Evolution of Load Balancing Strategies in JD Advertising Online Model System
This article examines the progression of load‑balancing techniques used in JD's advertising online model system, analyzing current challenges, outlining requirements, reviewing static and dynamic strategies, and presenting a multi‑objective, hierarchical approach that improves service availability, resource utilization, and overall system stability.
Load balancing is a critical topic for distributed service architectures, essential for improving resource utilization and service stability in online clusters. This paper starts from the evolution of JD advertising online model system's load‑balancing strategies and focuses on optimal compute scheduling for heterogeneous hardware clusters.
Background
Complex business systems depend heavily on distributed service clusters.
Containerized deployment of heterogeneous nodes leads to performance imbalance.
Hardware component failure rates are unavoidable, requiring fault‑tolerant design.
Traffic spikes during promotions demand a balance between stability and resource cost.
Problems
Load imbalance results in low overall resource utilization.
Single‑node overload can trigger cluster expansion.
Node hardware failures affect overall service availability.
Unpredictable traffic changes cause stability issues.
Requirements
Design a reasonable load‑balancing (LB) strategy to improve resource utilization and service stability, effectively handling complex, variable traffic during large promotions.
Theoretical Foundations
Load balancing can be static (pre‑determined) or dynamic (runtime measured).
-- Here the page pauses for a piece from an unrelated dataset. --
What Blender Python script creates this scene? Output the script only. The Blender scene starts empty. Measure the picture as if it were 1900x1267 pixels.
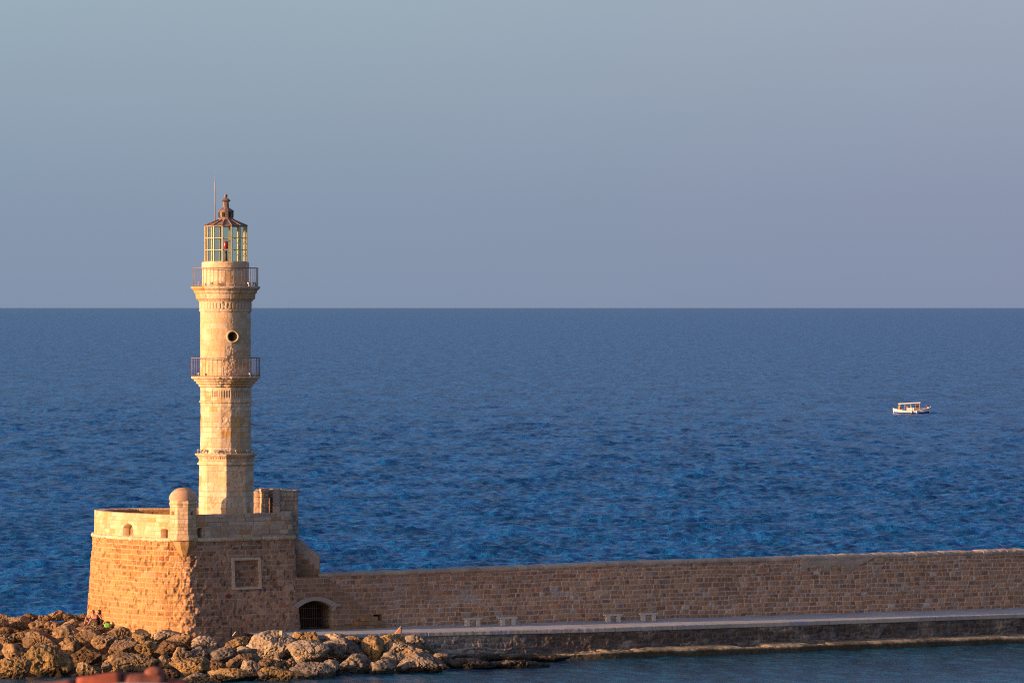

The goal is to map tasks to machines to minimize execution time.
Load‑Balancing Strategy Summary
Distributed Strategies : Neighbor exchange methods such as diffusion, dimension exchange (DEM), and gradient method (GM).
Centralized Strategies : A designated processor collects global load information and makes balancing decisions.
Hybrid/Hierarchical Strategies : Use hierarchical trees to perform multi‑level balancing across groups of processors.
Algorithm Levels
System‑level LB : DNS load balancing, Nginx reverse‑proxy load balancing, LVS/F5 combined with Nginx.
Application‑level LB : Ribbon (client‑side) and Dubbo (service‑side) with strategies such as random, round‑robin, least‑connections, and locality‑aware.
Evolution Steps
Step 1 – Business‑Specific Adaptation : Consistent‑hash based on user PIN to maintain cache hit rate.
Step 2 – Availability Target : Introduce real‑time node availability metrics; nodes below average availability reduce traffic share, while the whole cluster can trigger degradation protection.
Step 3 – Heterogeneous Hardware Utilization : Add CPU/GPU utilization as secondary objectives, using a two‑level feedback loop to gradually converge resource usage.
Step 4 – Unified LB Framework : Modularize LB logic to unify internal and external services, eliminating isolated compute islands.
Effect Demonstration
During the 2022 618 promotion, the model‑estimation service cluster achieved over 10% improvement in machine resource utilization. Subsequent deployments in later promotions yielded 15%–20% gains and reduced CPU load variance by half.
References
Wang G, Zhang L, Xu W. What Can We Learn from Four Years of Data Center Hardware Failures. IEEE DSN 2017.
Yang JX et al. Survey of Dynamic Load Balancing Strategies for Parallel and Distributed Computing. J. Electronics 2010.
Mirrokni V, Thorup M, Zadimoghaddam M. Consistent Hashing with Bounded Loads. 2016.